だが、エリオが失神したことに木村は気づいていない。さらに締め上げた後に木村はポジッションを移行した。
この時に、エリオは意識を取り戻すが木村優位の状態が続く。そしてサイドポジションから木村が完璧な腕固めを決めた。伝説の「キムラロック」である。
エリオは激痛に見舞われる。それでもタップを拒否し続けた。木村はさらに深く腕を決め込む。この時、セコンドについていたカーロス・グレイシーが試合場に飛び込んだ。

  • 1951年10月23日、マラカナン・スタジアムでの決闘。木村がエリオを攻め続けた。(写真:『グレイシー柔術・インアクション』より)

■木村政彦がエリオに残した言葉

決着がついた。
タップはしなかったが完敗だった。エリオも潔く認めた。
この時のことを木村は後年、次のように綴っている。
「エリオは私の腕固めがガッチリと決まってもギブアップしなかった。仕方なく私は彼の腕を折った。それでもなお彼はギブアップしなかったのだ。凄まじい闘魂。これこそ日本柔道が見習うべきところだ」
木村がエリオの腕を骨折させたことが、定説化している。
だが、エリオは私にこう反論した。
「私は腕を折られていない。
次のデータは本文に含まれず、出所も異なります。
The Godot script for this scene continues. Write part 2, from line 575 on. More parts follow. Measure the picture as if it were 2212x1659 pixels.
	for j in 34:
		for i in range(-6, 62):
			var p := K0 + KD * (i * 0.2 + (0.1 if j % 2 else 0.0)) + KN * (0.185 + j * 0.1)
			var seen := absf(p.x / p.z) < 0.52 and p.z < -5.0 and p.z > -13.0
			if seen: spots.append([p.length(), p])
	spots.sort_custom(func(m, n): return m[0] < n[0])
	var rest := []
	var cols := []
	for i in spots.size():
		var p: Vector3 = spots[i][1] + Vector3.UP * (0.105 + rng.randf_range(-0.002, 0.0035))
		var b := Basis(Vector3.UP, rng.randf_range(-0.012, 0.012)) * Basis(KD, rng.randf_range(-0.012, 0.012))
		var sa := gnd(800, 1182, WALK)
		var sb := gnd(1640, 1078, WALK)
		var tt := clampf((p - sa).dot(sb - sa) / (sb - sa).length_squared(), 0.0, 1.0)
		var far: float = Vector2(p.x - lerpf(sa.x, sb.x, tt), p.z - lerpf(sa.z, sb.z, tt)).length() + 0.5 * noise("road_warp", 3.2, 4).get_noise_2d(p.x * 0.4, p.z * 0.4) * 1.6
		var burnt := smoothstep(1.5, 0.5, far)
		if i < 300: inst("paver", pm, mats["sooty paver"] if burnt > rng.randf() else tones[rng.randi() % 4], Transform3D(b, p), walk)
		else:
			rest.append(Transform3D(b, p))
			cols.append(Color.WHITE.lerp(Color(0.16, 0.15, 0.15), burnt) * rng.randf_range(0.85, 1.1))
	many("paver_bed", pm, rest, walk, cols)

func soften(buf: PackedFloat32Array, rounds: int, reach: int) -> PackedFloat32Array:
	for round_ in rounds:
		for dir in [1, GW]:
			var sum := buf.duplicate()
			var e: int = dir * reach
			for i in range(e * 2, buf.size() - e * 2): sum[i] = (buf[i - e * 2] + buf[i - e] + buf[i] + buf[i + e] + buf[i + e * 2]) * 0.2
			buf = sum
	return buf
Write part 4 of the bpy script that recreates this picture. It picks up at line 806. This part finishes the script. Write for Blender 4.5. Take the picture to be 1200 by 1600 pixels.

これは、もう一度ハッキリと言っておく。私の腕は折られていなかった。当時のことを思い出すとついつい熱くなってしまうが、これが真実だ」

試合の2日後、木村はエリオを訪ねる。そして、こう言った。
「エリオ、あなたを日本に招待したい」
どうしてかと、エリオは尋ねた。木村が答える。
「あなたは私と闘うにはカラダが小さ過ぎた。それでも、技と闘魂は素晴らしい。日本の柔道界が忘れてしまったことが、エリオ、あなたの中で生きている。それを日本の柔道界に思い起こさせて欲しい」
だがエリオが、日本へ行くことはなかった。
リオ・デ・ジャネイロの道場で自らの稽古と後進の育成をする道を選んだ。それでも木村からの言葉を誇りに思った。

エリオは私に、こう話したことがある。話題が「尊敬する人物」に及んだ時だ。
「私は人生のすべてを柔術に捧げてきた。本もほとんど読んだことがないので文学なんてわからない。ブラジルの政治家を尊敬できるはずもないでしょう。歴史上の人物として、ナポレオン、リンカーン、アインシュタインらを挙げる人もいるが実像なんてわかるはずもない。
私が尊敬する人物、それはこれまでに私と闘ってくれた男たちだ。中でも私に勝ったキムラ、彼のことは特別に尊敬している」

1999年11月、エリオは息子のホイスとともに初めて講道館に足を踏み入れた。資料室で木村政彦の写真をジッと見つめるエリオの目には、薄らと涙が浮かんでいた。
2009年1月29日他界。享年95。
エリオ・グレイシーの存在なくして総合格闘技界の隆盛はなかったであろう。